**Exercise prompt**:
Please determine how many lines of the material include the word "scene", and respond with nothing but that number.

* Start Data segment *

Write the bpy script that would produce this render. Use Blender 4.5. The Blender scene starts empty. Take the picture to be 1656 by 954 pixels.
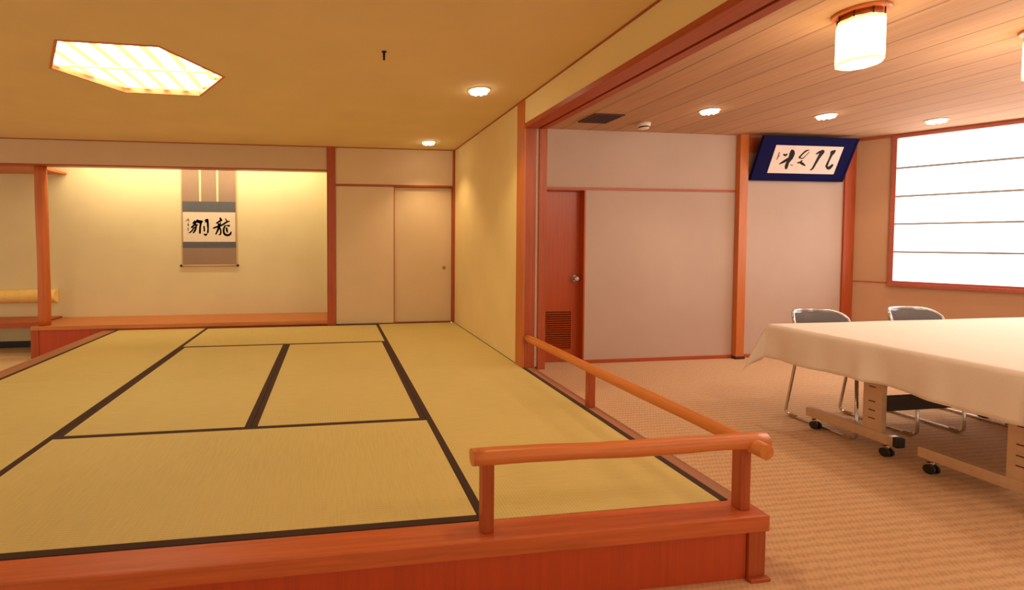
import bpy, bmesh, math, random
from mathutils import Vector, Matrix
random.seed(7)
S = bpy.context.scene
COL = S.collection

# ------------------------------------------------------------------ camera
F_PX, CX_PX, CY_PX = 758.29, 640.24, 414.82          # focal length and principal point, of a 1656x954 frame
YAW, PITCH, ROLL = 0.136194, -0.033651, 0.000768
cy, sy = math.cos(YAW), math.sin(YAW)
fw = Vector((sy*math.cos(PITCH), cy*math.cos(PITCH), math.sin(PITCH)))
rt = Vector((cy, -sy, 0)); up = rt.cross(fw)
r2 = rt*math.cos(ROLL) + up*math.sin(ROLL); u2 = r2.cross(fw)
cam = bpy.data.cameras.new('camera'); cam_ob = bpy.data.objects.new('camera', cam); COL.objects.link(cam_ob)
cam.sensor_width = 36; cam.sensor_fit = 'HORIZONTAL'; cam.lens = F_PX/1656*36
cam.shift_x = (828-CX_PX)/1656; cam.shift_y = -(477-CY_PX)/1656
cam.clip_start = .05; cam.clip_end = 100
cam_ob.matrix_world = Matrix(((r2.x, u2.x, -fw.x, 0), (r2.y, u2.y, -fw.y, 0), (r2.z, u2.z, -fw.z, 1.3), (0, 0, 0, 1)))
S.camera = cam_ob

# ------------------------------------------------------------------ world, exposure, large lights
S.view_settings.view_transform = 'Standard'; S.view_settings.look = 'None'
S.view_settings.exposure = 0.5; S.view_settings.gamma = 1; S.view_settings.use_curve_mapping = False
W = bpy.data.worlds.new('world'); S.world = W; W.use_nodes = True
W.node_tree.nodes['Background'].inputs[0].default_value = (1, .83, .60, 1)
W.node_tree.nodes['Background'].inputs[1].default_value = .72
WARM = (1, .74, .40)
HEX_EMIT, DOWN_W, COVE_W, WINDOW_EMIT, LANTERN_EMIT = 6.5, 21, 9.5, 3.0, 7.0

def light(name, kind, loc, energy, color, rot=(0, 0, 0), **kw):
    l = bpy.data.lights.new(name, kind); l.energy = energy; l.color = color
    for k, v in kw.items(): setattr(l, k, v)
    o = bpy.data.objects.new(name, l); COL.objects.link(o); o.location = loc; o.rotation_euler = rot
    return o

# ------------------------------------------------------------------ materials
def new_mat(name):
    m = bpy.data.materials.new(name); m.use_nodes = True
    nt = m.node_tree; b = nt.nodes['Principled BSDF']
    return m, nt, b
def node(nt, t, **kw):
    n = nt.nodes.new(t)
    for k, v in kw.items(): setattr(n, k, v)
    return n
def c4(c): return (c[0], c[1], c[2], 1)
def mapped(nt, scale):
    tc = node(nt, 'ShaderNodeTexCoord'); mp = node(nt, 'ShaderNodeMapping')
    nt.links.new(tc.outputs['Object'], mp.inputs[0]); mp.inputs['Scale'].default_value = scale
    return mp.outputs[0]
def ramp(nt, src, stops):
    r = node(nt, 'ShaderNodeValToRGB'); e = r.color_ramp.elements
    while len(e) < len(stops): e.new(.5)
    for el, (p, c) in zip(e, stops): el.position = p; el.color = c4(c)
    nt.links.new(src, r.inputs[0]); return r.outputs[0]
def bump(nt, b, src, strength, dist=.002):
    n = node(nt, 'ShaderNodeBump'); n.inputs['Strength'].default_value = strength; n.inputs['Distance'].default_value = dist
    nt.links.new(src, n.inputs['Height']); nt.links.new(n.outputs[0], b.inputs['Normal'])
def noise(nt, vec, scale, detail=4):
    n = node(nt, 'ShaderNodeTexNoise'); n.inputs['Scale'].default_value = scale; n.inputs['Detail'].default_value = detail
    nt.links.new(vec, n.inputs['Vector']); return n.outputs['Fac']
def dim(c, k): return tuple(x*k for x in c)

def plain(name, col, rough=.6, metal=0, var=.05, scale=30):
    m, nt, b = new_mat(name)
    f = noise(nt, mapped(nt, (1, 1, 1)), scale)
    nt.links.new(ramp(nt, f, [(.3, dim(col, 1-var)), (.7, dim(col, 1+var))]), b.inputs['Base Color'])
    b.inputs['Roughness'].default_value = rough; b.inputs['Metallic'].default_value = metal
    return m
def plaster(name, col):
    m, nt, b = new_mat(name); v = mapped(nt, (1, 1, 1))
    f = noise(nt, v, 2.5); g = noise(nt, v, 260, 2)
    nt.links.new(ramp(nt, f, [(.3, dim(col, .97)), (.7, dim(col, 1.03))]), b.inputs['Base Color'])
    b.inputs['Roughness'].default_value = .9; bump(nt, b, g, .12, .001)
    return m
def wood(name, col, axis, rough=.4, contrast=.22, scale=1.0):
    m, nt, b = new_mat(name)
    sc = [26*scale]*3; sc['xyz'.index(axis)] = 1.1*scale
    v = mapped(nt, sc); f = noise(nt, v, 2.2, 6); g = noise(nt, v, 9, 3)
    mx = node(nt, 'ShaderNodeMath', operation='MULTIPLY_ADD'); nt.links.new(g, mx.inputs[0]); mx.inputs[1].default_value = .35
    nt.links.new(f, mx.inputs[2])
    nt.links.new(ramp(nt, mx.outputs[0], [(.4, dim(col, 1-contrast)), (.62, col), (.85, dim(col, 1+contrast*.7))]), b.inputs['Base Color'])
    b.inputs['Roughness'].default_value = rough; bump(nt, b, g, .06, .001)
    return m
def emitter(name, col, strength):
    m, nt, b = new_mat(name)
    b.inputs['Base Color'].default_value = c4((.8, .8, .75)); b.inputs['Emission Color'].default_value = c4(col)
    b.inputs['Emission Strength'].default_value = strength; b.inputs['Roughness'].default_value = .6
    return m
def planks(name, col):
    m, nt, b = new_mat(name)
    v = mapped(nt, (22, .8, 22)); f = noise(nt, v, 2, 6)
    base = ramp(nt, f, [(.3, dim(col, .86)), (.55, col), (.8, dim(col, 1.1))])
    tc = node(nt, 'ShaderNodeTexCoord'); sp = node(nt, 'ShaderNodeSeparateXYZ'); nt.links.new(tc.outputs['Object'], sp.inputs[0])
    a = node(nt, 'ShaderNodeMath', operation='SUBTRACT'); nt.links.new(sp.outputs[0], a.inputs[0]); a.inputs[1].default_value = 2.35
    d = node(nt, 'ShaderNodeMath', operation='DIVIDE'); nt.links.new(a.outputs[0], d.inputs[0]); d.inputs[1].default_value = .295
    fr = node(nt, 'ShaderNodeMath', operation='FRACT'); nt.links.new(d.outputs[0], fr.inputs[0])
    pp = node(nt, 'ShaderNodeMath', operation='PINGPONG'); nt.links.new(fr.outputs[0], pp.inputs[0]); pp.inputs[1].default_value = .5
    gr = ramp(nt, pp.outputs[0], [(.0, (.55, .48, .44)), (.016, (.6, .54, .5)), (.03, (1, 1, 1))])
    fl = node(nt, 'ShaderNodeMath', operation='FLOOR'); nt.links.new(d.outputs[0], fl.inputs[0])
    wn = node(nt, 'ShaderNodeTexWhiteNoise', noise_dimensions='1D'); nt.links.new(fl.outputs[0], wn.inputs['W'])
    tone = ramp(nt, wn.outputs['Value'], [(0, (.93, .93, .93)), (1, (1.04, 1.03, 1.02))])
    m1 = node(nt, 'ShaderNodeMix', data_type='RGBA', blend_type='MULTIPLY'); m1.inputs[0].default_value = 1
    nt.links.new(base, m1.inputs[6]); nt.links.new(gr, m1.inputs[7])
    m2 = node(nt, 'ShaderNodeMix', data_type='RGBA', blend_type='MULTIPLY'); m2.inputs[0].default_value = 1
    nt.links.new(m1.outputs[2], m2.inputs[6]); nt.links.new(tone, m2.inputs[7])
    nt.links.new(m2.outputs[2], b.inputs['Base Color']); b.inputs['Roughness'].default_value = .8; b.inputs['Specular IOR Level'].default_value = .2
    bump(nt, b, pp.outputs[0], .2, .004)
    return m
def tatami(name, col, axis):
    m, nt, b = new_mat(name)
    tc = node(nt, 'ShaderNodeTexCoord')
    w = node(nt, 'ShaderNodeTexWave', wave_type='BANDS', bands_direction='X' if axis == 'y' else 'Y')
    w.inputs['Scale'].default_value = 22; w.inputs['Distortion'].default_value = .15
    nt.links.new(tc.outputs['Object'], w.inputs['Vector'])
    sc = (120, 6, 1) if axis == 'x' else (6, 120, 1)
    f = noise(nt, mapped(nt, sc), 1.2, 5); big = noise(nt, mapped(nt, (1, 1, 1)), 1.3, 2)
    a = node(nt, 'ShaderNodeMath', operation='MULTIPLY_ADD'); nt.links.new(w.outputs['Fac'], a.inputs[0]); a.inputs[1].default_value = .3; nt.links.new(f, a.inputs[2])
    c = node(nt, 'ShaderNodeMath', operation='MULTIPLY_ADD'); nt.links.new(big, c.inputs[0]); c.inputs[1].default_value = .5; nt.links.new(a.outputs[0], c.inputs[2])
    nt.links.new(ramp(nt, c.outputs[0], [(.45, dim(col, .88)), (.9, col), (1, dim(col, 1.06))]), b.inputs['Base Color'])
    b.inputs['Roughness'].default_value = .62; bump(nt, b, w.outputs['Fac'], .18, .002)
    return m
def carpet(name, col):
    m, nt, b = new_mat(name)
    tc = node(nt, 'ShaderNodeTexCoord')
    w = node(nt, 'ShaderNodeTexWave', wave_type='BANDS', bands_direction='Y'); w.inputs['Scale'].default_value = 7.4
    w.inputs['Distortion'].default_value = 2.2; w.inputs['Detail'].default_value = 3; w.inputs['Detail Scale'].default_value = 2.5
    nt.links.new(tc.outputs['Object'], w.inputs['Vector'])
    mp = mapped(nt, (1, 1, 1)); mp.node.inputs['Rotation'].default_value = (0, 0, .62)
    v = node(nt, 'ShaderNodeTexWave', wave_type='BANDS', bands_direction='X'); v.inputs['Scale'].default_value = 17; v.inputs['Distortion'].default_value = 2.0
    v.inputs['Detail Scale'].default_value = 3
    nt.links.new(mp, v.inputs['Vector'])
    f = noise(nt, mapped(nt, (1, 1.6, 1)), 45, 5)
    a = node(nt, 'ShaderNodeMath', operation='MULTIPLY_ADD'); nt.links.new(w.outputs['Fac'], a.inputs[0]); a.inputs[1].default_value = .42; nt.links.new(f, a.inputs[2])
    c = node(nt, 'ShaderNodeMath', operation='MULTIPLY_ADD'); nt.links.new(v.outputs['Fac'], c.inputs[0]); c.inputs[1].default_value = .22; nt.links.new(a.outputs[0], c.inputs[2])
    nt.links.new(ramp(nt, c.outputs[0], [(.4, dim(col, .80)), (.8, col), (1, dim(col, 1.12))]), b.inputs['Base Color'])
    b.inputs['Roughness'].default_value = .95; bump(nt, b, c.outputs[0], .3, .005)
    return m
def fabric(name, col, rough=.85, var=.08, scale=160):
    m, nt, b = new_mat(name); v = mapped(nt, (1, 1, 1))
    f = noise(nt, v, scale, 3); g = noise(nt, v, 5, 3)
    a = node(nt, 'ShaderNodeMath', operation='MULTIPLY_ADD'); nt.links.new(g, a.inputs[0]); a.inputs[1].default_value = .4; nt.links.new(f, a.inputs[2])
    nt.links.new(ramp(nt, a.outputs[0], [(.45, dim(col, 1-var)), (.95, dim(col, 1+var))]), b.inputs['Base Color'])
    b.inputs['Roughness'].default_value = rough; bump(nt, b, f, .1, .001)
    return m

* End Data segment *

**Task response**:
2